There is no one winning formula for a successful physics startup, said Joe Anderson, director of AIP’s Niels Bohr Library & Archives and co-author of the new report. Many physics startups can be found in the same Boston and Silicon Valley zip codes that are also hotspots for biotech and internet startups, but many are found far from the those twin poles. Instead they are clustered in regions scattered across the west coast, southern states and the Midwest — in places where venture capital funding may not be as robust or where the particular technology transfer processes in place at one nearby large state university may dominate the business climate.

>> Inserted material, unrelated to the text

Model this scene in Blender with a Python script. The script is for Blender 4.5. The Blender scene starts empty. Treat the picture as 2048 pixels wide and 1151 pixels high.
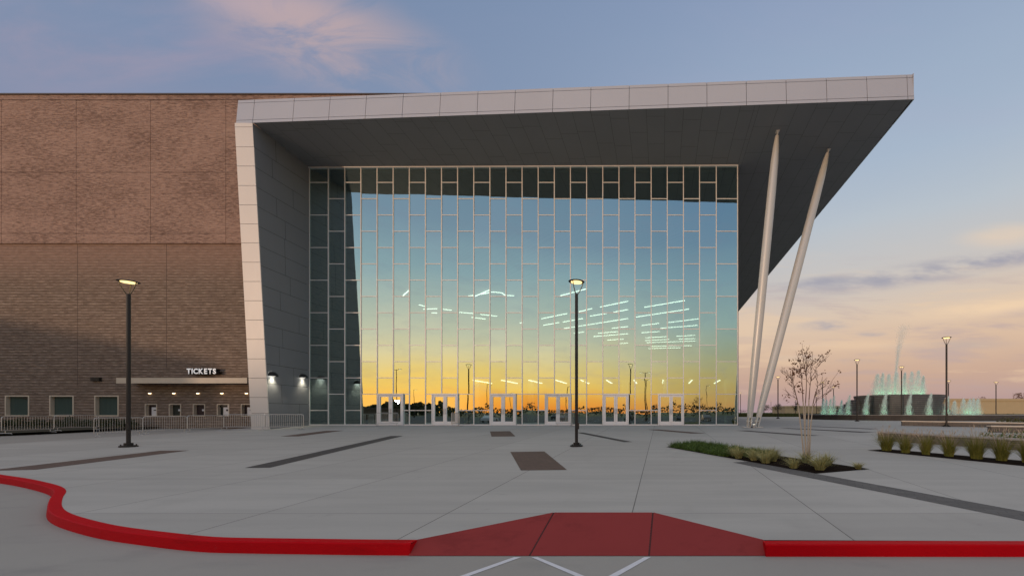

But that seems to work for many companies.

“One of the deliberate things people try to do in the United States and abroad is to create another Silicon Valley, but it doesn’t always work,” Anderson said. “This is a different kind of phenomenon.”

One of the major differences, the report found, is between the culture of the physics startup and the internet startup. While high-flying Silicon Valley execs are likely to see risk taking as something that defines them professionally if not personally, most of the physics entrepreneurs involved in the study see themselves as risk adverse — as far apart from their internet cousins as oxford shirts are from hoodie sweats.

And unlike biotech startups, which tend to seek emerging markets by developing new drugs and devices to sell, many physics startups differ. Some do seek to sell new technologies to emerging markets but others specialize in improving existing technologies and adapting them for new uses based on a perceived market for those goods — what the report terms “market pull” versus “technology push.”

One factor that remained consistent across the United States was the negative response that entrepreneurs had to current immigration policies and the U.S. International Traffic in Arms Regulations, which startup founders saw as hostile to American high-tech competitiveness. [emphasis mine]

Funding is one of the two most critical challenges that entrepreneurs face — the other being the technology itself. [emphases mine] According to one participant in the study, the funding question is always the one and only topic entrepreneurs ever discuss when they get together at meetings. Venture capitalists have become much more risk averse over the past decade, and research intensive startups typically depend, at least initially, on federal Small Business Innovation Research grants — something that is much less common among Silicon Valley tech startups.

A March 3, 2014 article by Fred Dyllia, Executive Director and CEO, references the HoPE (History of Physics Entrepreneurship) study, which culminated in the Physics Entrepreneurship and Innovation report, which helped clarify one point for me (the challenge from immigration policies and the US International Traffic in Arms Regulations but not the second critical challenge [the technology itself] that startups face),

The entrepreneurs interviewed also reported several other concerns that impact their operations, including immigration policies and International Traffic in Arms Regulations (ITARs) that often force US companies to develop technologies outside of the US, in order to stay globally competitive. [emphasis mine]

Dylla’s commentary is worth reading for the perspective he offers on the history behind this report and the details he offers.

You can find the108 pp. PDF of Physics Entrepreneurship and Innovation here. where you may discover for yourself why the technology itself is a critical challenge to entrepreneurs. I’m guessing it has to do with acceptance of new technologies and/or the speed of change.

One final observation, while specifics such as immigration policies do not apply to the Canadian scene, I think it’s safe to say there are many, many similarities between the US and Canada vis à vis science entrepreneurship.